#### GIVEN RECORDS

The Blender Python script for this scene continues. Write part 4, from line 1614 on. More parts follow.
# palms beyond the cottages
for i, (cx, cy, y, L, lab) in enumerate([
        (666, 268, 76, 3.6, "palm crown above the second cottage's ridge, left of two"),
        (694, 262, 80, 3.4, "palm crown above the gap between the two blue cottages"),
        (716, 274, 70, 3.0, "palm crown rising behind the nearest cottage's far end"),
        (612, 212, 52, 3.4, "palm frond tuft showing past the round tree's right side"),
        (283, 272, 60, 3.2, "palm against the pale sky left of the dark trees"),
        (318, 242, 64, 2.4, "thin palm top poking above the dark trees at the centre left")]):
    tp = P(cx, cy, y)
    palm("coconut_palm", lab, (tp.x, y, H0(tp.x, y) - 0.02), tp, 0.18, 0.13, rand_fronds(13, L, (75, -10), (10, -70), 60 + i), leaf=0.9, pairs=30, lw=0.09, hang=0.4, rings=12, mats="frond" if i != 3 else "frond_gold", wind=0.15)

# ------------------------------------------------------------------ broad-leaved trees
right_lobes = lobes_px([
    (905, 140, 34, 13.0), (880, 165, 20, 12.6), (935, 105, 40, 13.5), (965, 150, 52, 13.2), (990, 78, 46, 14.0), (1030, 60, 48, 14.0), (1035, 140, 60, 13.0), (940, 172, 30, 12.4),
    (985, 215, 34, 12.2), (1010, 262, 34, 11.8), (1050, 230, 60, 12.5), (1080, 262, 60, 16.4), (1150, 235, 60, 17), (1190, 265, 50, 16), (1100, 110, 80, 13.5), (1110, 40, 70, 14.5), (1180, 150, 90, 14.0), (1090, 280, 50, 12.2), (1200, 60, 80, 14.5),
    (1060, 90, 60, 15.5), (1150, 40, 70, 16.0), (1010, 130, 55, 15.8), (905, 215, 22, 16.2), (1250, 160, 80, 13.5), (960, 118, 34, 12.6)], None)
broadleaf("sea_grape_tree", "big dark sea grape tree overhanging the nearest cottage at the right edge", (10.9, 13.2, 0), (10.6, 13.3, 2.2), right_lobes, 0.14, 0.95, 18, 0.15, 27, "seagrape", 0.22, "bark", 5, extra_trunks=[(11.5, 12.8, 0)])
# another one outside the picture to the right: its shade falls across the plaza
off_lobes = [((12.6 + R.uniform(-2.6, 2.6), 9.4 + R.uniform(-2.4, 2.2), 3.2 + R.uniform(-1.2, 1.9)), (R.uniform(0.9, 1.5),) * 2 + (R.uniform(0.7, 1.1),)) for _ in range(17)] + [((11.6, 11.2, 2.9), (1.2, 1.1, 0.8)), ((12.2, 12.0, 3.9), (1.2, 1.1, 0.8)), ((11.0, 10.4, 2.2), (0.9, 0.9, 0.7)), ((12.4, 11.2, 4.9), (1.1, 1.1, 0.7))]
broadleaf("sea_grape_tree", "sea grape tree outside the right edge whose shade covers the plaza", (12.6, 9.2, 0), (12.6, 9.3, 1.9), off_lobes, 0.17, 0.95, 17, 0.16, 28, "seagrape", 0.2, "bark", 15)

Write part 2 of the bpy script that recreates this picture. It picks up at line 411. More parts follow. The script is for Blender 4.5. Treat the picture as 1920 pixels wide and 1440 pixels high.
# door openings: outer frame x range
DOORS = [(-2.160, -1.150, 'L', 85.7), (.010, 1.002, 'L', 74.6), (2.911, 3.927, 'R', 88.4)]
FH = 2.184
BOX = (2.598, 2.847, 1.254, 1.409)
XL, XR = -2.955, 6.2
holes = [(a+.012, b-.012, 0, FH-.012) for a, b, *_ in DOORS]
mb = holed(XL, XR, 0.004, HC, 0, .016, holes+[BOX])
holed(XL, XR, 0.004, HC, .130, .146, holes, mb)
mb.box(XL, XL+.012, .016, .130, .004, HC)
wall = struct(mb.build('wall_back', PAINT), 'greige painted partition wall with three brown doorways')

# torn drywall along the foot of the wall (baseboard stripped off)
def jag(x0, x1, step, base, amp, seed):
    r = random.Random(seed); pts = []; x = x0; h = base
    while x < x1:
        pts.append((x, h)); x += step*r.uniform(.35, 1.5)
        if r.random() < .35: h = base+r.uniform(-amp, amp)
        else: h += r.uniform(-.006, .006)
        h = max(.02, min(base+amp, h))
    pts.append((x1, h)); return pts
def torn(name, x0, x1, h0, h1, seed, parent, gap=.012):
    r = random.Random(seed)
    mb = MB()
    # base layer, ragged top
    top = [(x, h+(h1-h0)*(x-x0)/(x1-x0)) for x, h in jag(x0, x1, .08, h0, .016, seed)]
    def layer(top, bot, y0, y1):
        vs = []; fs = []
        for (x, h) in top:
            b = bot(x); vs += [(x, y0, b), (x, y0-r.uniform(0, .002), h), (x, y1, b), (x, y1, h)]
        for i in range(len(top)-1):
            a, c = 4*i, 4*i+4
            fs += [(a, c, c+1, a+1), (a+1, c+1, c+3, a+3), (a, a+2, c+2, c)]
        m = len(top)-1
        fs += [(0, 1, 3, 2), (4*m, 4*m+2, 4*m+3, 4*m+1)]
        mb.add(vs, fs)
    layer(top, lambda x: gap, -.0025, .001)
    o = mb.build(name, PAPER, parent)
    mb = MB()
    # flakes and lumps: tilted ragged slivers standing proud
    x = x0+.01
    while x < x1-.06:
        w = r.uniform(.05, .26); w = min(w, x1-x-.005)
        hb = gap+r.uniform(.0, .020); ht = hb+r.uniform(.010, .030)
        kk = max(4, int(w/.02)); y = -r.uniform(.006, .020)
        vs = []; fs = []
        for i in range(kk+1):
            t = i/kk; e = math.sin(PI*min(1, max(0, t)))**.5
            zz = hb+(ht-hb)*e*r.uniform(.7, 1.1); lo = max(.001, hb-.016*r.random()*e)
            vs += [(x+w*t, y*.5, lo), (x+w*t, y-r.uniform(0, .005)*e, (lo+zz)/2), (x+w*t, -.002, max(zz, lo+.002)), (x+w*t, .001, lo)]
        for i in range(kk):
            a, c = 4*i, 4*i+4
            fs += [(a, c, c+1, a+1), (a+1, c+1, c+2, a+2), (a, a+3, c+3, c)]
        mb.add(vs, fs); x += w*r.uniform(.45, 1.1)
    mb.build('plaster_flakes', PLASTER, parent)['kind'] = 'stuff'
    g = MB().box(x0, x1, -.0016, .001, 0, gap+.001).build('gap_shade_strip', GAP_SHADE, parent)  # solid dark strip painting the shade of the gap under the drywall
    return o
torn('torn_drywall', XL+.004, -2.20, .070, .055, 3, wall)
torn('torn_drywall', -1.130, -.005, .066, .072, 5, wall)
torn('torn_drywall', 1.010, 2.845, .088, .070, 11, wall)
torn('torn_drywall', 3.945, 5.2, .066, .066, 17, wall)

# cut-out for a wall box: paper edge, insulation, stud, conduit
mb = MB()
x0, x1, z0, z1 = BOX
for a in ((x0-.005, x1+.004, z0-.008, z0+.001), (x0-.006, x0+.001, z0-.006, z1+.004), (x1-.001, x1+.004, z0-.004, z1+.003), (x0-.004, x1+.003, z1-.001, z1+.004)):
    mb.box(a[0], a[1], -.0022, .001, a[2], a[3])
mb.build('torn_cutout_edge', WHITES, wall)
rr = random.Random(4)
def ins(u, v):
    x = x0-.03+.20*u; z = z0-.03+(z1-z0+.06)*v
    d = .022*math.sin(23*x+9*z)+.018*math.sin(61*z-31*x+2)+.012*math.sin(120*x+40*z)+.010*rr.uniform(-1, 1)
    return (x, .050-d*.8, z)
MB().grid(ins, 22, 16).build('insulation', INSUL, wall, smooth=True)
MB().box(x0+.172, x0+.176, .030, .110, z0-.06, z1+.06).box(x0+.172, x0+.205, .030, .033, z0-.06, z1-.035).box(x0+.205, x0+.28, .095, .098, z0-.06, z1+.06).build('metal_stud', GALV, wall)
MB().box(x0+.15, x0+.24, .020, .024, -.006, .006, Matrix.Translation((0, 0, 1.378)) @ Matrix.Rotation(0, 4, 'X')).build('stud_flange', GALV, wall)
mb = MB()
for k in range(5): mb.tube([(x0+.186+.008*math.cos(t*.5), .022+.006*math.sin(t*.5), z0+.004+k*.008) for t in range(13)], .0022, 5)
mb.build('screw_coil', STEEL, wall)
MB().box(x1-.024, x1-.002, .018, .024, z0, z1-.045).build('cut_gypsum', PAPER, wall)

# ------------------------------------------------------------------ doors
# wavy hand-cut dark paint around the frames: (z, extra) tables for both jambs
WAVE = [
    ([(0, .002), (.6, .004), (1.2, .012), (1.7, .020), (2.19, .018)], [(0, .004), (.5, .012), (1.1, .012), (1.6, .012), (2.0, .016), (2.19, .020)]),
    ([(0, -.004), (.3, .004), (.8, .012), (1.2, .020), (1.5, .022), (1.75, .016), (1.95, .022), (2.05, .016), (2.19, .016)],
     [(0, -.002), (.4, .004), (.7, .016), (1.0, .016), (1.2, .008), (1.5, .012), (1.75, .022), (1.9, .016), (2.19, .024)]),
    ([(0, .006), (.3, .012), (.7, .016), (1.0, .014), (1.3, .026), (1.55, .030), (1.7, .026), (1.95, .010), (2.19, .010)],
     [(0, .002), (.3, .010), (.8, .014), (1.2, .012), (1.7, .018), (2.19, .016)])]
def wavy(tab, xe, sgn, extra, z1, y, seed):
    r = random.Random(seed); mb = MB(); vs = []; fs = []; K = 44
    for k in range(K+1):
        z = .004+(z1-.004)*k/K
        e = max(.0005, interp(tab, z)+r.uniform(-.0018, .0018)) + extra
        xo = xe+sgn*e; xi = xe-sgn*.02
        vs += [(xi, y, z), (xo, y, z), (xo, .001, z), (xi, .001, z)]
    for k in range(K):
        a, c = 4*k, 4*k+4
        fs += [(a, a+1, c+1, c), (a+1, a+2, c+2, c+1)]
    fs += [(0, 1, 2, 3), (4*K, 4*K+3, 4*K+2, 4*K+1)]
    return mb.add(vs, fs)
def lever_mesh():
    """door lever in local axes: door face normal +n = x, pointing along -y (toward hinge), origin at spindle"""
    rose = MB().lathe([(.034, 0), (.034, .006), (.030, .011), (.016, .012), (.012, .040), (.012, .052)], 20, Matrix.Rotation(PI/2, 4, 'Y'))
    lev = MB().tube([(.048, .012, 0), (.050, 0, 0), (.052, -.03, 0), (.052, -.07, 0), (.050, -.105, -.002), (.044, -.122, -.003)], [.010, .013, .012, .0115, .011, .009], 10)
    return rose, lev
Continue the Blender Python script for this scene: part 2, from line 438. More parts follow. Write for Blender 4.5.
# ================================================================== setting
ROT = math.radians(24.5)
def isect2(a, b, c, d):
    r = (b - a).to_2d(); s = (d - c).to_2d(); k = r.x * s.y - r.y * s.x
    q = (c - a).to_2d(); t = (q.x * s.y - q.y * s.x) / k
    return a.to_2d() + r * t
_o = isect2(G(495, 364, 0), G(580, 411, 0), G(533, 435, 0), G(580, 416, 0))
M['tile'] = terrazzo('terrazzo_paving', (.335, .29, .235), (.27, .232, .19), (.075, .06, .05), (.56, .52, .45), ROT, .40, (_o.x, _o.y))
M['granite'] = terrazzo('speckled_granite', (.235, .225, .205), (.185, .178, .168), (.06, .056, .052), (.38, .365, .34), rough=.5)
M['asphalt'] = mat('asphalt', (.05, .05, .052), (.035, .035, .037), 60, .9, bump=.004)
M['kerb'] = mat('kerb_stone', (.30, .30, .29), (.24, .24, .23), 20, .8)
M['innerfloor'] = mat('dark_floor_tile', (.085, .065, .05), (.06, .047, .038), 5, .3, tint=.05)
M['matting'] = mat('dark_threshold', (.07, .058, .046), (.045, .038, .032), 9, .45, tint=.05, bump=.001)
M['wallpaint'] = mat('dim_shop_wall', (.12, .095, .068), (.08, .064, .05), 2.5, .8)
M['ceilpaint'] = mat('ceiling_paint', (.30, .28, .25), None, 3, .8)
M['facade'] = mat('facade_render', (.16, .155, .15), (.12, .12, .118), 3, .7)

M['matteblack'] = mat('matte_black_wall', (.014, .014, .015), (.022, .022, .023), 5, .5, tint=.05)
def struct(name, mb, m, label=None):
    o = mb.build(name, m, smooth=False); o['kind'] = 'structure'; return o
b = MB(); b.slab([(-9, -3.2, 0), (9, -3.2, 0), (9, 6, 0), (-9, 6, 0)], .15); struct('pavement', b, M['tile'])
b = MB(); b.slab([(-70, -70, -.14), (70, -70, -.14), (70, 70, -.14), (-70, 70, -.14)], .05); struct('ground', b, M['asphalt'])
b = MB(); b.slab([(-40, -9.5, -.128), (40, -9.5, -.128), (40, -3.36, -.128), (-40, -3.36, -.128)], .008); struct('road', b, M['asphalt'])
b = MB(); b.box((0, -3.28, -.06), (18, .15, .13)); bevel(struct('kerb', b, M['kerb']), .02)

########

### WHAT NEEDS TO BE DONE
From the first line of the records above to the line that contains "y, H0(tp.x, y)", quote each line exactly.

### FULL RESPONSE
The Blender Python script for this scene continues. Write part 4, from line 1614 on. More parts follow.
# palms beyond the cottages
for i, (cx, cy, y, L, lab) in enumerate([
        (666, 268, 76, 3.6, "palm crown above the second cottage's ridge, left of two"),
        (694, 262, 80, 3.4, "palm crown above the gap between the two blue cottages"),
        (716, 274, 70, 3.0, "palm crown rising behind the nearest cottage's far end"),
        (612, 212, 52, 3.4, "palm frond tuft showing past the round tree's right side"),
        (283, 272, 60, 3.2, "palm against the pale sky left of the dark trees"),
        (318, 242, 64, 2.4, "thin palm top poking above the dark trees at the centre left")]):
    tp = P(cx, cy, y)
    palm("coconut_palm", lab, (tp.x, y, H0(tp.x, y) - 0.02), tp, 0.18, 0.13, rand_fronds(13, L, (75, -10), (10, -70), 60 + i), leaf=0.9, pairs=30, lw=0.09, hang=0.4, rings=12, mats="frond" if i != 3 else "frond_gold", wind=0.15)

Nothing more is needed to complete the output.